Hikvision Offers Tips to Create and Maintain Complex Passwords

California passed a law that banned default passwords for all IoT devices including smart home security equipment, according to an article by Security Sales & Integration (SSI), becoming one of the first states in the U.S. to pass this type of legislation.

From the article: “The bill aims to improve security for the vast number of consumers who do not change default passwords — such as “123,” “password” or “admin” — that come with new devices. In doing so, the legislation effectively bans pre-installed and hard-coded default passwords to any connected device, which is defined as a “physical object that is capable of connecting to the Internet, directly or indirectly, and that is assigned an Internet Protocol address or Bluetooth address.”

Default passwords must be unique to each device, or the user must be prompted to change the default prior to using the product, according to the SSI article.

The bill was signed into law on Sept. 28, 2018. For more, click here to read the entire article.

Hikvision’s director of cybersecurity, Chuck Davis, discussed default passwords in an interview with Campus Safety magazine earlier this year. In it, he said: “Defaults are really bad. Hackers love to focus on defaults because they realize a lot of people don’t change defaults, whether it’s default passwords or ports or different configurations. So, always make sure you’re changing those defaults.”

Below are some tips for creating and maintaining complex passwords.

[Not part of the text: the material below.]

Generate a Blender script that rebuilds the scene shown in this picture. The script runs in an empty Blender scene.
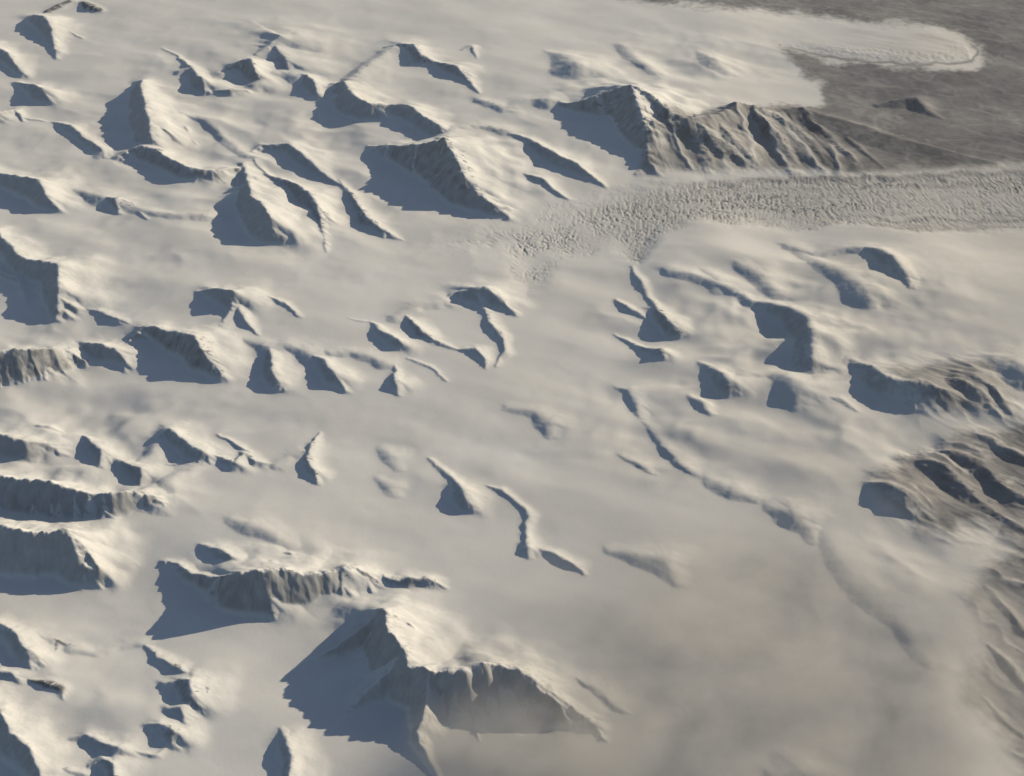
import bpy, math, time
import numpy as np
from mathutils import Vector
T0 = time.time()
Q = 1.0                      # grid fineness (1 = final)
F32 = np.float32
# ---------------------------------------------------------------- camera model
H = 10000.0                  # metres above the icefield
DEP = math.radians(31.0)
PXW, PXH = 1024, 776
TAN = math.tan(math.radians(14.4))
FPX = PXW / 2 / TAN
SE, SA = math.radians(19.5), math.radians(31.0)     # sun elevation, angle beyond the camera's right
SUN = np.array([math.cos(SE)*math.cos(SA), math.cos(SE)*math.sin(SA), math.sin(SE)])

def ray_ground(px, py, z):
    a = (px - PXW/2) / FPX; b = (PXH/2 - py) / FPX
    dy = math.cos(DEP) + b*math.sin(DEP); dz = -math.sin(DEP) + b*math.cos(DEP)
    t = (z - H) / dz
    return a*t, dy*t, t

def project(x, y, z):
    rz = z - H
    f = y*math.cos(DEP) - rz*math.sin(DEP)
    u = y*math.sin(DEP) + rz*math.cos(DEP)
    return PXW/2 + FPX*x/f, PXH/2 - FPX*u/f

# ---------------------------------------------------------------- noise
def _hash(ix, iy, seed):
    h = (ix.astype(np.uint32)*np.uint32(374761393) + iy.astype(np.uint32)*np.uint32(668265263) + np.uint32(seed*2246822 + 97))
    h = (h ^ (h >> np.uint32(13))) * np.uint32(1274126177)
    h = h ^ (h >> np.uint32(16))
    return h
def noise(x, y, seed=0):
    """gradient noise, about -1..1"""
    x = np.asarray(x, F32); y = np.asarray(y, F32)
    fx = np.floor(x); fy = np.floor(y)
    ix = fx.astype(np.int32); iy = fy.astype(np.int32)
    dx = x - fx; dy = y - fy
    ux = dx*dx*dx*(dx*(dx*6-15)+10); uy = dy*dy*dy*(dy*(dy*6-15)+10)
    def g(ox, oy):
        a = _hash(ix+ox, iy+oy, seed).astype(F32) * F32(2*math.pi/4294967296.0)
        return np.cos(a)*(dx-ox) + np.sin(a)*(dy-oy)
    n = (g(0,0)*(1-ux) + g(1,0)*ux)*(1-uy) + (g(0,1)*(1-ux) + g(1,1)*ux)*uy
    return n*F32(1.45)
def fbm(x, y, octv=4, seed=0, gain=.5):
    s = 0; a = 1.0; f = 1.0
    for k in range(octv):
        s = s + a*noise(x*f + 17.3*k, y*f - 9.1*k, seed+k); a *= gain; f *= 2.03
    return s
def sst(a, b, x):
    t = np.clip((x-a)/(b-a), 0, 1); return t*t*(3-2*t)

# ---------------------------------------------------------------- broad relief (height of the snow under the mountains)
BASE_PTS = [(0,0,40),(200,40,60),(420,20,40),(640,30,-20),(900,40,-150),(1024,20,-220),(900,100,-240),(1024,130,-260),(820,150,-160),
    (560,120,60),(450,240,-30),(620,215,-70),(800,200,-130),(1024,200,-190),(700,260,20),(900,300,60),(1024,330,30),(560,330,-40),(520,420,-30),
    (200,260,60),(60,200,40),(60,400,-40),(250,410,-30),(330,300,20),(430,560,-40),(200,520,20),(130,600,-70),(330,640,-60),(120,690,30),(0,560,-60),
    (600,600,-40),(700,500,0),(850,470,40),(700,680,-70),(800,650,-80),(880,740,-90),(940,600,30),(930,690,-20),(1024,480,-60),(1024,700,-160),(560,760,-80),(240,760,-20)]
_bp = np.array(BASE_PTS, float)
def base_height(x, y):
    px, py = project(x, y, 0.0*x)
    num = 0; den = 0
    for bx, by, bz in BASE_PTS:
        w = 1.0/(((px-bx)**2 + (1.5*(py-by))**2)/10000.0 + .25)**2
        num = num + w*bz; den = den + w
    return num/den
def base_at(x, y): return float(base_height(np.array([x]), np.array([y]))[0])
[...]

Password Tips from Hikvision
To make it more difficult for passwords to be hacked, it is important to create strong and complex passwords. Below are a few tips that Davis shared in a recent blog:

  1. Create a long, strong password: Develop a strong password, which includes multiple character sets such as uppercase, lowercase, numbers and special characters. Make it long—eight characters or more. Davis added: the longer the password, the better.
  2. Use a password management tool: As you create more complex passwords that different from site to site, you may find it difficult to remember them. A best practice is to use a “password management tool,” which can help you generate and retrieve complex passwords.
  3. Where possible, enable multi-factor authentication (MFA): Enable MFA, especially where you have only a username and password protecting sensitive data. Many sites support MFA, but not many people are aware that they have the option to enable MFA.